Suivront en 1935 la publication de trois contes dans La Revue de Paris et de Le Crapaud gardien dans les Cahiers du Sud.''
Francis de Miomandre est fasciné.Tu as du génie lui dira-t-il. Lydia mia.


Apopoito Miama.

Lydia Cabrera ne contente pas de retranscrire les contes de ses domestiques noirs, elle effectue un véritable travail de re-création Il n'est plus alors question de peinture :C'est au bord de la Seine que j'ai découvert ma vocation.
En 1936, F. de Miomandre convainc Gaston Gallimard de publier, dans sa collection La Renaissance de la nouvelle, le recueil dont il est question dès 1933. Il assure la traduction des textes tandis que Paul Morand Morand en fait la préface. Le monde est petit.
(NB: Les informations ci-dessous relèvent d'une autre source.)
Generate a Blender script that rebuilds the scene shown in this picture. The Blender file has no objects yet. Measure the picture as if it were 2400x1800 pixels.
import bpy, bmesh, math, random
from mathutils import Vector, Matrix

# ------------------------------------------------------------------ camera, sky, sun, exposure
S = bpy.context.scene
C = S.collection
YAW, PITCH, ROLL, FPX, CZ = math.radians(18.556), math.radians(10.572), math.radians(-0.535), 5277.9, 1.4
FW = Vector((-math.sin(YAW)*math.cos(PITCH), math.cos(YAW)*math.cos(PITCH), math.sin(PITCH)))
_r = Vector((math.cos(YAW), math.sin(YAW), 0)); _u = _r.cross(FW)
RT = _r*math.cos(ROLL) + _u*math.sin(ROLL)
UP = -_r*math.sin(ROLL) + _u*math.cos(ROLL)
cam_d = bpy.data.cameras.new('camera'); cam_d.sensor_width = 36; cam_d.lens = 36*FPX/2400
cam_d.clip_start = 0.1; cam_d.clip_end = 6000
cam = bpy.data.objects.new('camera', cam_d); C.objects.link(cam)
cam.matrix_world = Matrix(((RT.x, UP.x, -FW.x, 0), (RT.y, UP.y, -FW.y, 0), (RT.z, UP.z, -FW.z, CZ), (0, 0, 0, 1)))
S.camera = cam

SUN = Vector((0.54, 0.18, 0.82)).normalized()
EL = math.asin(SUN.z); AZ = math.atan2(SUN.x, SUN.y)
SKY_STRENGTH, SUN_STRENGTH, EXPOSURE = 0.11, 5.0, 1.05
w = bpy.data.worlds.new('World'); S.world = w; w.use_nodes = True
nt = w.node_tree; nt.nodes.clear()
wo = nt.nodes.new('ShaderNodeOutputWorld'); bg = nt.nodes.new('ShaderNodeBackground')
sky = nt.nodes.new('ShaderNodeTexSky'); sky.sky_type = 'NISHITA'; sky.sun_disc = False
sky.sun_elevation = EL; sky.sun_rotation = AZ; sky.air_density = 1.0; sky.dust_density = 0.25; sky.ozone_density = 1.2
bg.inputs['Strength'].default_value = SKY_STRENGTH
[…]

Rendant compte de l'ouvrage, Jean Cassou évoque assez curieusement le livre d'une jeune fille (L. Cabrera a tout de même 37 ans) et la figure de Fermina Marquez : On sait, par les romans de Larbaud combien les jeunes filles hispanoaméricaines peuvent être exquises et dequels paradis précieux, odorants, innocents et sucrés elles sont annonciatrices. Celle-ci a été élevée dans les secrets que gardent entre eux les pauvres nègres de Cuba. Il lui a été donné d'entendre les merveilles de leur folklore et de partager leur goût frénétique de la musique et de la danse. Et à travers les rapports qu'elle nous en fait, on devine toutes les misères et toutes les résignations de l'existence de ces gens. Une amertume se glisse à travers ces histoires...
Les années passent. Lydia Cabrera est retournée à Cuba. En 54, elle publie son grand oeuvre : El monte.
Le 1er mars 1951, F. de Miomandre adresse une lettre à Lydia. Fidèle, il se démène pour faire publier de nouveaux contes nègres. Cherche à faire intervenir Otavio Paz qui ne bouge pas malgré ses promesses. Un farceur.
Lydia mia
mas que nunca mia
(...)
Je n'ose te parler de mes affaires, qui sont lamentables. La vie littéraire est devenue pire qu'une jungle. C'est un vivier de requins et de pieuvres. Tu imagines la vie que peut mener là-dedans cette pauvre sardine que je suis (...)
Décidemment les seuls vrais civilisés sont les Congos et les Lukumis...
Francis de Miomandre meurt en 1959. Il a 79 ans.
Exilée à Miami où elle a vécu avec sa compagne Titina de Rojas, elle a fuit son île aux lendemain de la révolution, Lydia Cabrera s'éteint à 92 ans. Parmi ses papiers, on retrouvera une photographie de Francis de Miomandre enfant.